Northamptonshire council order to settle damages claim
- Published
A council has been told to come to a settlement on damages with a four-year-old boy's parents over breaches of their human rights over a long period.
Mr Justice Francis said Northamptonshire County Council had not fulfilled its duties.
The council had failed to respect their family life and catalogued its "failures, delays and incompetence".
The judge did not identify the parents or the child, who had lived with his grandmother since 2013.
He urged council lawyers to negotiate settlements of the damages claims but said he would rule if they failed to reach agreement.

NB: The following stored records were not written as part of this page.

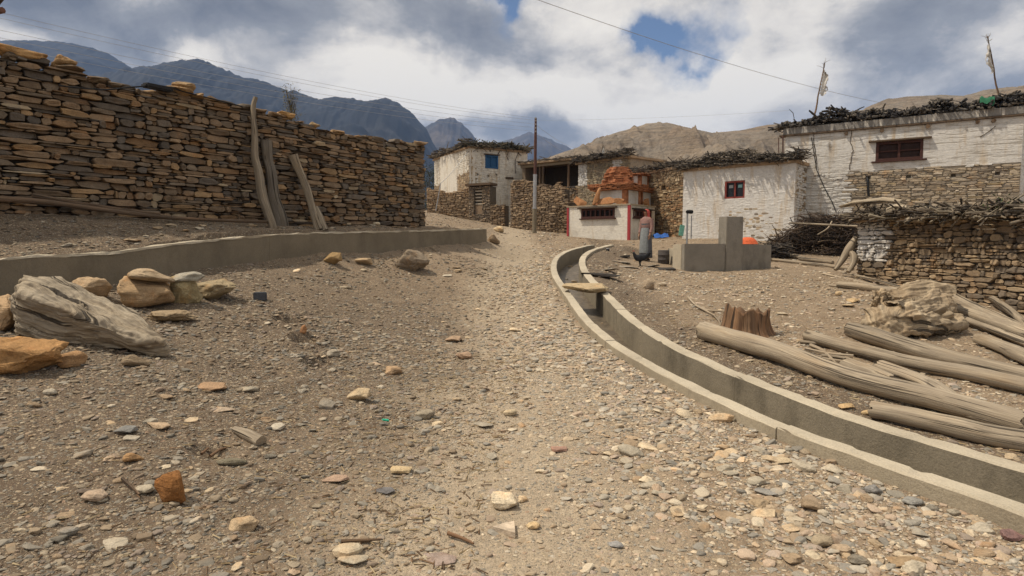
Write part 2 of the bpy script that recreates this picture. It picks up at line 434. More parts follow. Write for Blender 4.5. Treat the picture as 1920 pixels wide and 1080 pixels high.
# -------- one sheet: fine polar rings near the camera, out to the horizon
def make_ground():
    az = np.concatenate([np.linspace(-180, -62, 60)[:-1], np.linspace(-62, 62, 860), np.linspace(62, 180, 60)[1:]])*math.pi/180
    rad = np.concatenate([[.25], np.geomspace(.9, 2.2, 30), np.geomspace(2.25, 26, 560), np.geomspace(26.3, 62, 80), np.geomspace(66, 6000, 46)])
    A, Q = np.meshgrid(az, rad)
    x = np.sin(A)*Q; y = np.cos(A)*Q
    z = G(x, y)
    far = np.clip((Q-70)/400, 0, 1)
    z = z*(1-far)+far*(-30-Q*.01)
    nr, na = A.shape
    v = np.stack([x, y, z], -1).reshape(-1, 3)
    i = np.arange(nr-1)[:, None]*na+np.arange(na-1)[None]
    f = np.stack([i, i+1, i+1+na, i+na], -1).reshape(-1, 4)
    me = bpy.data.meshes.new('ground')
    me.vertices.add(len(v)); me.vertices.foreach_set('co', v.astype(np.float32).ravel())
    me.loops.add(f.size); me.loops.foreach_set('vertex_index', f.astype(np.int32).ravel())
    me.polygons.add(len(f)); me.polygons.foreach_set('loop_start', np.arange(0, f.size, 4, dtype=np.int32))
    me.polygons.foreach_set('use_smooth', np.ones(len(f), bool))
    me.update(calc_edges=True); me.validate()
    # what the soil is made of: r = pale trodden gravel, g = dark humus soil, b = stony strip
    xs = x.ravel(); ys = y.ravel()
    px_ = np.interp(ys, PATHY, PATHX)
    pd = np.abs(xs-px_)+.55*fbm(xs*1.1, ys*1.1, 5.5, 4)
    pale = 1-ss(.35, 1.5, pd)
    s = sR(xs, ys)
    strip = (1-ss(.1, 1.6, np.abs(s+.75)+.6*fbm(xs*1.3, ys*1.3, 8.8, 3)))*(s < 0)
    dark = ss(.6, 2.0, px_-xs+.9*fbm(xs*.9, ys*.9, 2.2, 4))*(1-ss(9, 16, ys))*.95
    dark = np.maximum(dark, (s > WID-.05)*(1-ss(.3, 1.5, s-WID+.7*fbm(xs*1.4, ys*1.4, 4.1, 3))))
    ca = me.color_attributes.new('soil', 'FLOAT_COLOR', 'POINT')
    ca.data.foreach_set('color', np.stack([pale, dark, strip, np.ones_like(pale)], -1).astype(np.float32).ravel())
    m, t, b = nt('stony_soil')
    at = N(t, 'ShaderNodeAttribute', attribute_name='soil'); sp = N(t, 'ShaderNodeSeparateColor'); lk(t, at.outputs['Color'], sp.inputs[0])
    vec = geo_pos(t)
    n0 = noise(t, vec, .5, 4, .6); n1 = noise(t, vec, 3.2, 6, .7); n2 = noise(t, vec, 38, 6, .75)
    c = ramp(t, n1.outputs['Fac'], [(.25, (.165, .118, .077)), (.5, (.25, .185, .125)), (.75, (.325, .248, .172))]).outputs[0]
    c = mix(t, sp.outputs[0], c, mix(t, n1.outputs['Fac'], (.33, .262, .185), (.45, .37, .27)))
    c = mix(t, math_(t, 'MULTIPLY', sp.outputs[1], ramp(t, n1.outputs['Fac'], [(.25, g(1)), (.75, g(.6))]).outputs[0]), c, (.095, .070, .050))
    c = mix(t, ramp(t, n0.outputs['Fac'], [(.5, g(0)), (.7, g(.4))]).outputs[0], c, mix(t, 1.0, c, (.78, .75, .72), 'MULTIPLY'))
    c = mix(t, 1.0, c, ramp(t, n2.outputs['Fac'], [(.25, g(.6)), (.5, g(1)), (.78, g(1.4))]).outputs[0], 'MULTIPLY')
    # grit: three sizes of embedded chips
    hs = n2.outputs['Fac']
    for sc, thr, amt in ((28, .62, .8), (64, .5, .75), (140, .4, .7)):
        vo = N(t, 'ShaderNodeTexVoronoi', in_Scale=sc, in_Randomness=1.0); lk(t, mapping(t, vec, (1, 1.0, 1)), vo.inputs['Vector'])
        sc_ = N(t, 'ShaderNodeSeparateColor'); lk(t, vo.outputs['Color'], sc_.inputs[0])
        on = math_(t, 'GREATER_THAN', sc_.outputs[0], thr)
        inn = math_(t, 'LESS_THAN', vo.outputs['Distance'], .42)
        msk = math_(t, 'MULTIPLY', on, inn)
        cc = ramp(t, sc_.outputs[1], [(0, (.16, .145, .12)), (.3, (.27, .245, .20)), (.55, (.40, .32, .215)), (.8, (.52, .42, .29)), (1, (.34, .22, .15))]).outputs[0]
        c = mix(t, math_(t, 'MULTIPLY', msk, amt), c, cc)
        hs = math_(t, 'ADD', hs, math_(t, 'MULTIPLY', msk, math_(t, 'SUBTRACT', .9, math_(t, 'MULTIPLY', vo.outputs['Distance'], 1.6))))
    lk(t, c, b.inputs['Base Color']); b.inputs['Roughness'].default_value = .95; b.inputs['Specular IOR Level'].default_value = .12
    bump(t, b, hs, .012, .75)
    me.materials.append(m)
    o = bpy.data.objects.new('ground', me); COL.objects.link(o)
    tag(o, 'bare brown stony soil of the village lane, rising towards the houses', 'ground', kind='structure')
    return o
_pth = [hit(*q) for q in ((900,1079),(930,900),(970,760),(1000,680),(985,600),(960,540),(955,500),(965,470))]
PATHY = np.array([-8]+[p.y for p in _pth]+[40]); PATHX = np.array([.2]+[p.x for p in _pth]+[_pth[-1].x])
ground = make_ground()

# ------------------------------------------------------------------ concrete channels
def sweep(mb, line, zs, lat, prof, col, seg=3.0, gap=.012, wob=.006, mi=0, seed=0, mis=None, chip=False):
    """profile (s, z) loop swept along the line; lat gives the side direction at each point"""
    rnd = random.Random(seed); n = len(prof)
    L = [0]
    for a, b in zip(line[:-1], line[1:]): L.append(L[-1]+math.hypot(b.x-a.x, b.y-a.y))
    i0 = 0
    while i0 < len(line)-1:
        i1 = i0
        sl = seg*rnd.uniform(.8, 1.2)
        while i1 < len(line)-1 and L[i1]-L[i0] < sl: i1 += 1
        dz = rnd.uniform(-.004, .004); ds = rnd.uniform(-.004, .004)
        vs = []
        idx = list(range(i0, i1+1))
        for k, i in enumerate(idx):
            p = line[i]; la = lat[i]
            tx, ty = -la[1], la[0]
            sh = gap/2 if k == 0 else (-gap/2 if k == len(idx)-1 else 0)
            for j, (s, z) in enumerate(prof):
                w1 = wob*float(fbm(L[i]*3+j*7.1, j*3.3, seed, 3)); w2 = wob*float(fbm(L[i]*3.7+j*4.1, j*5.3, seed+9, 3))
                if chip and 0 < j < n-1 and rnd.random() < .03: w2 -= rnd.uniform(.006, .02); w1 += (.02 if s < prof[2][0]+.03 else -.02)
                vs.append((p.x+la[0]*(s+ds+w1)+tx*sh, p.y+la[1]*(s+ds+w1)+ty*sh, zs[i]+z+dz+w2))
        fs = []
        for k in range(len(idx)-1):
            for j in range(n):
                j2 = (j+1) % n
                fs.append((k*n+j, k*n+j2, (k+1)*n+j2, (k+1)*n+j))
        fs.append(tuple(range(n))[::-1]); b = (len(idx)-1)*n; fs.append(tuple(range(b, b+n)))
        nf = len(mb.m); mb.add(vs, fs, col, mi, False)
        if mis:
            for q_ in range(len(idx)-1):
                for j in range(n): mb.m[nf+q_*n+j] = mis[j]
        i0 = i1
def laterals(line, sgn):
    out = []
    for i in range(len(line)):
        a, b = line[max(i-2, 0)], line[min(i+2, len(line)-1)]
        t = Vector((b.x-a.x, b.y-a.y)).normalized()
        out.append((t.y*sgn, -t.x*sgn))
    return out
latR = laterals(RCs, 1); zR = [p.z for p in RCs]
def kerbprof(w, h, r=.012): return [(0, -h), (0, -r), (r, 0), (w-r, 0), (w, -r), (w, -h)]
ch = thing('irrigation_channel', 'open concrete irrigation channel curving up beside the gravel path', 'channel', (RCs[10].x, RCs[10].y, zR[10]))
KM = [M['concrete'], M['concreteside'], M['concretestain']]
mb = MB(); sweep(mb, RCs, zR, latR, kerbprof(KW, .62), (1, 1, 1), seed=1, wob=.007, chip=True, mis=[1, 0, 0, 0, 2, 2]); mb.build('kerb', KM, ch)
mb = MB(); sweep(mb, RCs, [z+.005 for z in zR], latR, [(KW+GAP+s, z) for s, z in kerbprof(KW+.02, .62)], (1, 1, 1), seg=3.4, seed=2, wob=.008, chip=True, mis=[2, 0, 0, 0, 1, 2]); mb.build('kerb', KM, ch)
mb = MB(); sweep(mb, RCs, [z-.40 for z in zR], latR, [(KW-.02, -.1), (KW-.02, 0), (KW+GAP+.02, 0), (KW+GAP+.02, -.1)], (1, 1, 1), seg=50, seed=3)
bedm, t_, b_ = nt('wet_silt')
vec_ = geo_pos(t_); n_ = noise(t_, vec_, 6, 5, .65)
lk(t_, ramp(t_, n_.outputs['Fac'], [(.3, (.06, .05, .038)), (.55, (.13, .105, .075)), (.8, (.21, .17, .12))]).outputs[0], b_.inputs['Base Color'])
b_.inputs['Roughness'].default_value = .45; bump(t_, b_, n_.outputs['Fac'], .03, .8)
mb.build('channel_bed', bedm, ch)
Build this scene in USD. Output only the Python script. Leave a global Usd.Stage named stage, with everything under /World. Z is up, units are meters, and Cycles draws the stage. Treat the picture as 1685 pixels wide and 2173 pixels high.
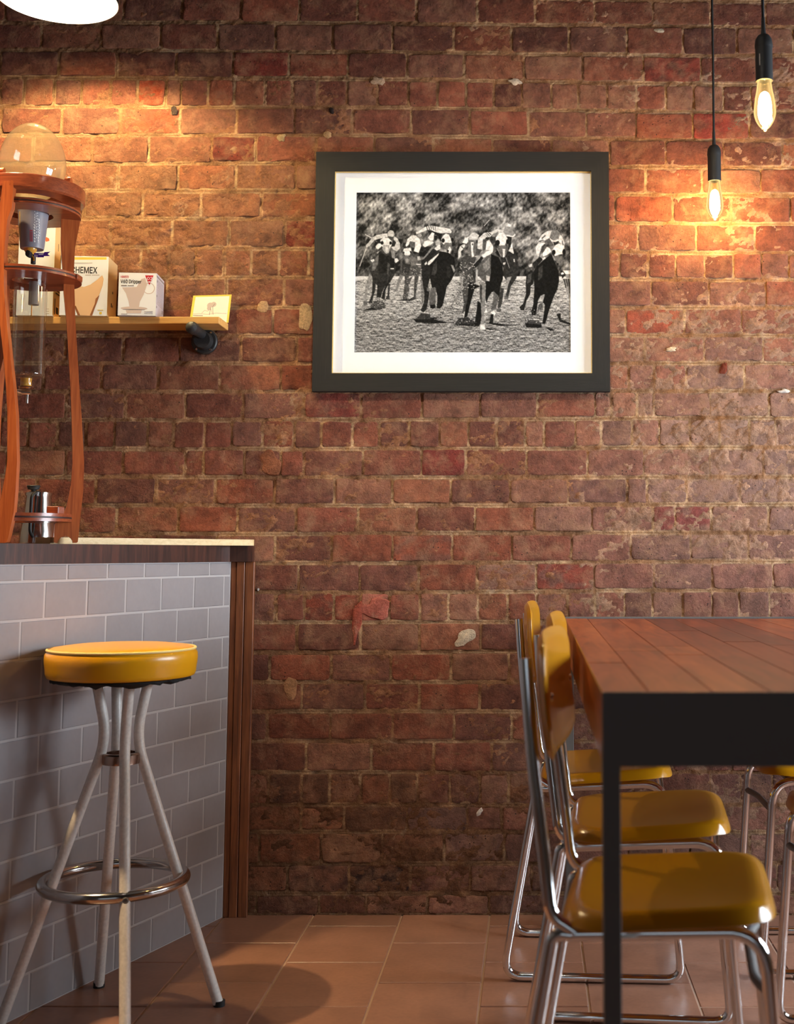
import math, random
import numpy as np, trimesh, manifold3d as m3
import shapely.geometry as sg, shapely.affinity as sa
from shapely.ops import unary_union
from pxr import Usd, UsdGeom, UsdLux, UsdShade, Gf, Sdf, Vt
import usdkit, meshkit
random.seed(7); rng = np.random.default_rng(7)
stage = Usd.Stage.CreateInMemory()
UsdGeom.SetStageUpAxis(stage, 'Z'); UsdGeom.SetStageMetersPerUnit(stage, 1.0)
UsdGeom.Xform.Define(stage, '/World'); UsdGeom.Scope.Define(stage, '/World/Looks')

# ------------------------------------------------------------------ camera
H, F, CX, CY = .95, 2600., 1130., 916.
PT = math.atan(.0995); S_, C_ = math.sin(PT), math.cos(PT)
EYE = np.array([0, 0, H])
cam = UsdGeom.Camera.Define(stage, '/World/camera')
MM = 36. / 1685
cam.CreateHorizontalApertureAttr(36.); cam.CreateVerticalApertureAttr(36. * 2173 / 1685)
cam.CreateFocalLengthAttr(F * MM)
cam.CreateHorizontalApertureOffsetAttr((842.5 - CX) * MM); cam.CreateVerticalApertureOffsetAttr((CY - 1086.5) * MM)
cam.CreateFStopAttr(5.0); cam.CreateFocusDistanceAttr(3.05); cam.CreateClippingRangeAttr(Gf.Vec2f(.05, 60))
cx = UsdGeom.Xformable(cam); cx.AddTranslateOp().Set(Gf.Vec3d(0, 0, H)); cx.AddRotateXOp().Set(90 + math.degrees(PT))
cam.CreateExposureAttr(0.0)

# ------------------------------------------------------------------ daylight and lamp strengths
SKY = .1          # dome
DAY = 31.           # daylight through the right-hand window
REAR = .45           # daylight through the shop front behind the camera
PEND_A, SPOT, PIC_FILL, BULB = 36., 7000., 1500., 8.
WARM = (1.0, .60, .25)
dome = UsdLux.DomeLight.Define(stage, '/World/sky'); dome.CreateIntensityAttr(SKY); dome.CreateColorAttr(Gf.Vec3f(.75, .87, 1.0))


def rect_light(name, loc, rot, w, h, power, col):
    l = UsdLux.RectLight.Define(stage, '/World/' + name)
    l.CreateWidthAttr(w); l.CreateHeightAttr(h); l.CreateIntensityAttr(power); l.CreateColorAttr(Gf.Vec3f(*col))
    x = UsdGeom.Xformable(l); x.AddTranslateOp().Set(Gf.Vec3d(*loc)); x.AddRotateXYZOp().Set(Gf.Vec3f(*rot))
    return l


rect_light('daylight_side', (2.20, 2.48, 1.15), (90, 0, 90), 1.5, 1.15, DAY, (.80, .90, 1.0))
rect_light('daylight_front', (.1, -2.72, 1.15), (90, 0, 0), 2.6, 1.4, REAR, (.80, .90, 1.0))


# ------------------------------------------------------------------ helpers: pixel of the photograph -> place in the room
def ray(x, y):
    b = CY - y
    return np.array([x - CX, F * C_ - b * S_, F * S_ + b * C_])


def at(x, y, D):
    d = ray(x, y); return d * (D / d[1]) + EYE


def floor_at(x, y, z=0.):
    d = ray(x, y); return d * ((z - H) / d[2]) + EYE


def onp(x, y, P, n):
    d = ray(x, y); return d * (np.dot(np.asarray(P) - EYE, n) / np.dot(d, n)) + EYE


def lin(r, g, b):
    v = np.array([r, g, b]) / 255.
    return tuple(np.where(v < .04045, v / 12.92, ((v + .055) / 1.055) ** 2.4))


WALL = float(floor_at(1000, 1942)[1])
USED, BASE = {}, {}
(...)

Mr Justice Francis, from the Family Division of the High Court in London, said at the hearing in Birmingham the boy had been embroiled in care proceedings.
'Illegal placement'
He ruled the youngster should continue to live with his grandmother who had cared for him for most of his life.
The parents had separated.
Social workers had raised concerns when the boy was a baby and had moved him from home to the care of his grandmother.
Mr Justice Francis said the legality of that placement was in "serious doubt".
He said staff had failed to carry out "full and adequate" family assessments and failed to carry out adequate care planning.
Nearly two-and-a-half years passed before the council began legal proceedings and 10 different social workers had been involved.
The judge said there had been "extraordinary delay and dereliction of duty".
"I find the local authority to have been in egregious breach of its duties," he said.
The council would be able put its side of the story through lawyers, he said.